Monday, November 29, 2010


Juvy

Sessue Hayakawa: Soaring to Stardom

Sessue Hayakawa (June 10,1889-November 23, 1973) was a Japanese silent film actor who was one of the first of few Asian actors to find stardom in the United States and Europe. He was one of the highest paid stars of his time from acting and from his own production company.


Hayakawa, born Kintaro Hayakawa, was born in Japan and groomed to be a naval officer. After a swimming incident, he failed the navy’s physical and thus could not become an officer. He tries to commit suicide due to his strained relationship with his father after failing to become a naval officer. He went to the University of Chicago to become a banker. After quitting university, he went back to Los Angeles to take a train to Japan and wandered into a Japanese Theatre in Little Tokyo. This fascinated him with acting and performing plays.

He became the first Asian to star in a Hollywood film, The Typhoon in 1914, which made him a star. He grew even more popular with the movie The Cheat, a 1915 silent drama film directed by Cecil B. DeMille, and also starred Fannie Ward and Jack Dean. Hayakawa plays a wealthy man who Ward owes money to. He wants her in return for the loan he gave her. When she resist, he brands her shoulder with a Japanese sign of his ownership. She shoots him but her husband, played by Dean, takes the blame. With this film, he became the first Asian American superstar, “receiving $200,000, driving a gold-plated Pierce–Arrow and shrugging off a million dollar gambling loss in Monte Carlo.” He becomes the romantic matinee idol of millions of American women in the late 1910s.

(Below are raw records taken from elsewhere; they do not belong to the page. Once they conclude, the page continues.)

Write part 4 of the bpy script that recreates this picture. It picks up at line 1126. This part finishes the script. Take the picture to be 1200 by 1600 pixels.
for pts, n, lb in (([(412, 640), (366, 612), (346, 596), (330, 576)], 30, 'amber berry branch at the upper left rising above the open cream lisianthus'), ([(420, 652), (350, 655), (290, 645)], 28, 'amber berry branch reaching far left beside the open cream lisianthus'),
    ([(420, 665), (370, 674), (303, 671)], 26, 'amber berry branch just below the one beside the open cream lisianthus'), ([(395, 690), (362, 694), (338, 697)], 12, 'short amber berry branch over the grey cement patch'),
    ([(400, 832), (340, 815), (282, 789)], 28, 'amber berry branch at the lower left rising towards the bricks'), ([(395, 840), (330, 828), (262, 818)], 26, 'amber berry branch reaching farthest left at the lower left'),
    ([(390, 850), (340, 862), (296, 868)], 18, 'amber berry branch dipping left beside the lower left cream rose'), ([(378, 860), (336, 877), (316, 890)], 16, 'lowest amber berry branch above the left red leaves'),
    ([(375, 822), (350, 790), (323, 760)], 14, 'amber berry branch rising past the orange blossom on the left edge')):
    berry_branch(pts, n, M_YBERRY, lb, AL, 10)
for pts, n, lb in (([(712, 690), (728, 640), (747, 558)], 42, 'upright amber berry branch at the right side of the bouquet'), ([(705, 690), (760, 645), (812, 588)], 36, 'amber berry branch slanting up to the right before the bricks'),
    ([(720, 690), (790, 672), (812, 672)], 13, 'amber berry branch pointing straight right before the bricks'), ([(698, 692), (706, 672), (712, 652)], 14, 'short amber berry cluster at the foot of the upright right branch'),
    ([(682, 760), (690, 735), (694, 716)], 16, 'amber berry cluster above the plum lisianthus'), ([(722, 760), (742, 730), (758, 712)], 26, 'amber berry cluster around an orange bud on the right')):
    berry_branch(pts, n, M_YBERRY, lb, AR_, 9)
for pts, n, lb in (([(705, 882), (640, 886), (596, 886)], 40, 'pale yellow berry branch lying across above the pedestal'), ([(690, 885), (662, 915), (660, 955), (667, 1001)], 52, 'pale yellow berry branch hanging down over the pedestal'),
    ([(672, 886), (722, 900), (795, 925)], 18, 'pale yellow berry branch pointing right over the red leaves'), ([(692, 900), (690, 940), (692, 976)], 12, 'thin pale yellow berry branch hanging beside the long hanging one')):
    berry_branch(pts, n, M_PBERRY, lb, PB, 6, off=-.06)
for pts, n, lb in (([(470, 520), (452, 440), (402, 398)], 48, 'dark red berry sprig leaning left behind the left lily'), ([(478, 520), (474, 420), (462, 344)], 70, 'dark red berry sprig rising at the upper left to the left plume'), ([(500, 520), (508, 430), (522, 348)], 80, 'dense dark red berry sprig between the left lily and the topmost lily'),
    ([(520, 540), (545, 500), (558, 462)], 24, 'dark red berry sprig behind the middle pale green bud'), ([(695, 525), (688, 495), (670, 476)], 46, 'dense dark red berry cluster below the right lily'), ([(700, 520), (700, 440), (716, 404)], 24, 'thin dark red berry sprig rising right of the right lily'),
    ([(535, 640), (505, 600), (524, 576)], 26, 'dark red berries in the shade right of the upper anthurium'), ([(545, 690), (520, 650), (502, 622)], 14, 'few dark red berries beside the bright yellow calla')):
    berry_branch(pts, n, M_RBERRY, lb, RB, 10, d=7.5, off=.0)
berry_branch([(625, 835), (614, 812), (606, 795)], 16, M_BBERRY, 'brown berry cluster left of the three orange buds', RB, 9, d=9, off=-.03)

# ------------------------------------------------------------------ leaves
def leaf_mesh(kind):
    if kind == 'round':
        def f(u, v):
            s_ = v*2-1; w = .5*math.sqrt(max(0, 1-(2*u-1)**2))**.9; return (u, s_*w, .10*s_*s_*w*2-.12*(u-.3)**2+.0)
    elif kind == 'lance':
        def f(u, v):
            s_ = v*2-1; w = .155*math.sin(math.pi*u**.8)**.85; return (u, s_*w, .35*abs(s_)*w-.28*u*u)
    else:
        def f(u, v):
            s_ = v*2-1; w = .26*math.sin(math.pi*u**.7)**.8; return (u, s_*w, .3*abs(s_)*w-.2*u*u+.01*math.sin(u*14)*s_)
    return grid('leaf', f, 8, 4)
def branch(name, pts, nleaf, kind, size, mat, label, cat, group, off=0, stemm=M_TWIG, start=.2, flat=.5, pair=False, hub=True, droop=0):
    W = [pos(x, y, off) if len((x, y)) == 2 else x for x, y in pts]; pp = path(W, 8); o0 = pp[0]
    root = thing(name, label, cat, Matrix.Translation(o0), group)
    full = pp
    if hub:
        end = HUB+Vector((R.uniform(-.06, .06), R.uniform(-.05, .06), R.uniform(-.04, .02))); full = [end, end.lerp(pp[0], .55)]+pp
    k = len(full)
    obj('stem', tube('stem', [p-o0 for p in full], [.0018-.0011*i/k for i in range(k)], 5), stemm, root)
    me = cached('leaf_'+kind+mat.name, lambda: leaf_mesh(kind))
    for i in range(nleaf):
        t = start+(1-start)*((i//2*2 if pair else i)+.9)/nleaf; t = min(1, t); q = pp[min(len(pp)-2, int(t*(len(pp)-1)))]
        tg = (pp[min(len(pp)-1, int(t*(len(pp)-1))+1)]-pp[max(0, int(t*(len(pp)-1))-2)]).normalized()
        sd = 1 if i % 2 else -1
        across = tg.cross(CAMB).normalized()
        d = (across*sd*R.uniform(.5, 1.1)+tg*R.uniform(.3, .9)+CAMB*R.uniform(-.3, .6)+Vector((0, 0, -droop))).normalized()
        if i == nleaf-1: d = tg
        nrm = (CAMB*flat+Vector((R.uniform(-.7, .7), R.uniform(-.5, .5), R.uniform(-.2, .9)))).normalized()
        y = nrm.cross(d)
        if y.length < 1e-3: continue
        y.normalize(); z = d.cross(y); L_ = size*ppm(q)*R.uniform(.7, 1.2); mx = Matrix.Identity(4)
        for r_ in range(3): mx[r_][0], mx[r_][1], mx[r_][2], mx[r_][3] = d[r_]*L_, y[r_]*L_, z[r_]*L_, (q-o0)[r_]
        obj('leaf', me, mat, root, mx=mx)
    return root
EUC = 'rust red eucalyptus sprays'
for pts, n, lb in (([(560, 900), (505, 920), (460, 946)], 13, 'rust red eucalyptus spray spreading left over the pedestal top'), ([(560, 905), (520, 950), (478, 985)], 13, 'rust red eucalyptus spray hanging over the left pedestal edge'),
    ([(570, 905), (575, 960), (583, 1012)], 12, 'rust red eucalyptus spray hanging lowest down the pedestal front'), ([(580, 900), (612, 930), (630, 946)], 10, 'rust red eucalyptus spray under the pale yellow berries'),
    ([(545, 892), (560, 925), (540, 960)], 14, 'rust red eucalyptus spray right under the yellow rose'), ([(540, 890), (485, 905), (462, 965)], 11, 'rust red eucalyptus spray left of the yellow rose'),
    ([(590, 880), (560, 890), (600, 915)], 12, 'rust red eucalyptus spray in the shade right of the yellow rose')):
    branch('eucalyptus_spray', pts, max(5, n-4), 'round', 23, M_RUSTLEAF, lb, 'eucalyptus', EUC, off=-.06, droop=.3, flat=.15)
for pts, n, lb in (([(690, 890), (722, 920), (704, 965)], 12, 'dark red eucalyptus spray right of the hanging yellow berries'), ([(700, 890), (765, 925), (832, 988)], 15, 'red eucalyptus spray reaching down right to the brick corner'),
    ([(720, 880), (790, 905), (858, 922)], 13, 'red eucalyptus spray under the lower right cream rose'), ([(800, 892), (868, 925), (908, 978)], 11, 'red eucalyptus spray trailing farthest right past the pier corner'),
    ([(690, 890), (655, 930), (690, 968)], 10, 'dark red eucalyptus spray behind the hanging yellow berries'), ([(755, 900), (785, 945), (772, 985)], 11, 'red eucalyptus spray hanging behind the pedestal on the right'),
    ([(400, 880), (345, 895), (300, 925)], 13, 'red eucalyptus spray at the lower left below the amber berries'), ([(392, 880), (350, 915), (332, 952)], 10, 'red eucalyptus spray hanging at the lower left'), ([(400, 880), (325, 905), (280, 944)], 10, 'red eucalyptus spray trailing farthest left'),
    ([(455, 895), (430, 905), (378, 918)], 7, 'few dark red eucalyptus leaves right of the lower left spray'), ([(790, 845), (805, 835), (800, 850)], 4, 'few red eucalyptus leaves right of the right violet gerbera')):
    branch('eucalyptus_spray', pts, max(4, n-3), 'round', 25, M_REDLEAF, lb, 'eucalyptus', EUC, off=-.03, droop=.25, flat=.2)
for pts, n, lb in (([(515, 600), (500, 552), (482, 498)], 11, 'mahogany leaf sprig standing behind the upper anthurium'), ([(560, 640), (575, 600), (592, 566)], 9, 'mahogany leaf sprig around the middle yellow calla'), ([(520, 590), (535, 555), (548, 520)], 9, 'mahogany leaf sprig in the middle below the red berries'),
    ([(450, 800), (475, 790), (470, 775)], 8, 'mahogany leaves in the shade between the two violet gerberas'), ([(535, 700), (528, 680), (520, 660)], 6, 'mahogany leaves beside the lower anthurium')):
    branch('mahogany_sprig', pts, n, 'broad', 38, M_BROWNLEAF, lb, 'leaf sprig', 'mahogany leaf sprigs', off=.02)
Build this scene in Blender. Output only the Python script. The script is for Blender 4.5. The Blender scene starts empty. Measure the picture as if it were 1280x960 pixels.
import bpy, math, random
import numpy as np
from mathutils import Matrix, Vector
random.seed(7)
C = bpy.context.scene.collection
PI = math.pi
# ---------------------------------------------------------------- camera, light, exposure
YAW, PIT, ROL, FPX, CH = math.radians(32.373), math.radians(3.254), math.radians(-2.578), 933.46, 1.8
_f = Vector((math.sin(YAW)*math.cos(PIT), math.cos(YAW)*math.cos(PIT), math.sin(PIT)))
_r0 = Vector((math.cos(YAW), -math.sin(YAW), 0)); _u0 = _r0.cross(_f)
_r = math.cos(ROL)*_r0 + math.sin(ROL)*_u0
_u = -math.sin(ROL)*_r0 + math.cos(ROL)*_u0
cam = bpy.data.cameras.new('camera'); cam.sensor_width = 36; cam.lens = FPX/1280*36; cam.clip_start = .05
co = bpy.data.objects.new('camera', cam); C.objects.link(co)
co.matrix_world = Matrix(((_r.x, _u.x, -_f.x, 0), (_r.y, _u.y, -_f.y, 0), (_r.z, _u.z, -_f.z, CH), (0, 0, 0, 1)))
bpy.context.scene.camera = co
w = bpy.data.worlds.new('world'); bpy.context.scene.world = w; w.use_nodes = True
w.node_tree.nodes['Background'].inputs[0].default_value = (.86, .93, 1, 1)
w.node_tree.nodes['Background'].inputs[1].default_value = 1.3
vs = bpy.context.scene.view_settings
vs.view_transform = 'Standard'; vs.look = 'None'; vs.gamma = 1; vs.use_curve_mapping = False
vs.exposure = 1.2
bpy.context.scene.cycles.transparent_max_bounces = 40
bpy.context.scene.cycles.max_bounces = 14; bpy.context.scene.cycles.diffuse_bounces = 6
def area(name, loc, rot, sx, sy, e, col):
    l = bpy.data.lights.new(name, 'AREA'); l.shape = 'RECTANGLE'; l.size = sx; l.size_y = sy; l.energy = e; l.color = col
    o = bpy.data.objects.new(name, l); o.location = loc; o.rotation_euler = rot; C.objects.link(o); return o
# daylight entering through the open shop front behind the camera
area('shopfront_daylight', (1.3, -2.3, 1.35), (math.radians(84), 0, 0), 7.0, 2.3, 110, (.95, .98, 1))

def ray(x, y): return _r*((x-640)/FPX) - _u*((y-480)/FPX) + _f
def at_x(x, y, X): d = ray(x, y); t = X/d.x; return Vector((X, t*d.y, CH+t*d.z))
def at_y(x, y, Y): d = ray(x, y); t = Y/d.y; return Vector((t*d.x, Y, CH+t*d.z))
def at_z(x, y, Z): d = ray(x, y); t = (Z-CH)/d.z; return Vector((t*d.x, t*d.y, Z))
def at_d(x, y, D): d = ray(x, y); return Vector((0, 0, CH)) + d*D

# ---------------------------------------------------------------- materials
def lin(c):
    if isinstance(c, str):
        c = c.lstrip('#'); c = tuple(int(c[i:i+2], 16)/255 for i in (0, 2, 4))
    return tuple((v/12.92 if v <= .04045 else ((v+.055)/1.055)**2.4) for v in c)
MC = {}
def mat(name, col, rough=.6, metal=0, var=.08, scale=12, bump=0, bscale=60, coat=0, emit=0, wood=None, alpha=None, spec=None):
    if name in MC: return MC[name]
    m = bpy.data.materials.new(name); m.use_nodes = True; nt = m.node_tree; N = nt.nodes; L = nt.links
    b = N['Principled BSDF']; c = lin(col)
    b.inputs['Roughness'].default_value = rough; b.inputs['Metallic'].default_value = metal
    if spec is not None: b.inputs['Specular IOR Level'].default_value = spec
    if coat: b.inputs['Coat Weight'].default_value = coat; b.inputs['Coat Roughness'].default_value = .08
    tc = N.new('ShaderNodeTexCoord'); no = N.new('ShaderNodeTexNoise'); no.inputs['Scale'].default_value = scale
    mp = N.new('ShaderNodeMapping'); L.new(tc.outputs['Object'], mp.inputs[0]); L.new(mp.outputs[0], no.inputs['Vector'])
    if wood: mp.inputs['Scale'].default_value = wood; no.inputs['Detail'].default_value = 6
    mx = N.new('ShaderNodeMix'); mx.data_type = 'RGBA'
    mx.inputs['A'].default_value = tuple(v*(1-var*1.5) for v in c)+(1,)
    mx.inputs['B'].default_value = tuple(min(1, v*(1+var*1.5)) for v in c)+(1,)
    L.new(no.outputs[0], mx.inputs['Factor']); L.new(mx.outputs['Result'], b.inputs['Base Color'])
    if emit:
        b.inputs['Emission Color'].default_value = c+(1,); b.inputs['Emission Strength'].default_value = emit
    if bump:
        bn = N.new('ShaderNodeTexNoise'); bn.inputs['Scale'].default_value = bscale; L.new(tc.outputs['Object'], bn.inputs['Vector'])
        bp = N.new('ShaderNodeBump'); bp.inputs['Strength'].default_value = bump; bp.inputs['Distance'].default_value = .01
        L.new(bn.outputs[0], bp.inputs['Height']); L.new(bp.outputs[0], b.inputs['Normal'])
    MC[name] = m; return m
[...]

Hayakawa’s role alternated between “charismatic villain” and “romantic hero” showing his versatility and rivaling many top White male stars of the 1910s. He co-starred with many of the screen’s top leading ladies like Florence Vidor and Jane Novak in such romantic melodrama films as Secret Game and The White Man’s Law. He was typecast as the exotic lover or villain forced to relinquish the heroine in the last act. This typecasting pushed him to create his own production company in 1918.

There were many Asian actors in silent films. but only Sessue Hayakawa played leading roles. Hayakawa’s success represents transnational stardom. He embodied American stereotypical depictions of Japanese people and represented a model minority who was successfully assimilated into American society. The fact that he was successful not only in Japan but also in the United States showed the two countries’ intersecting cultural standards, specifically when it comes to famous and successful people.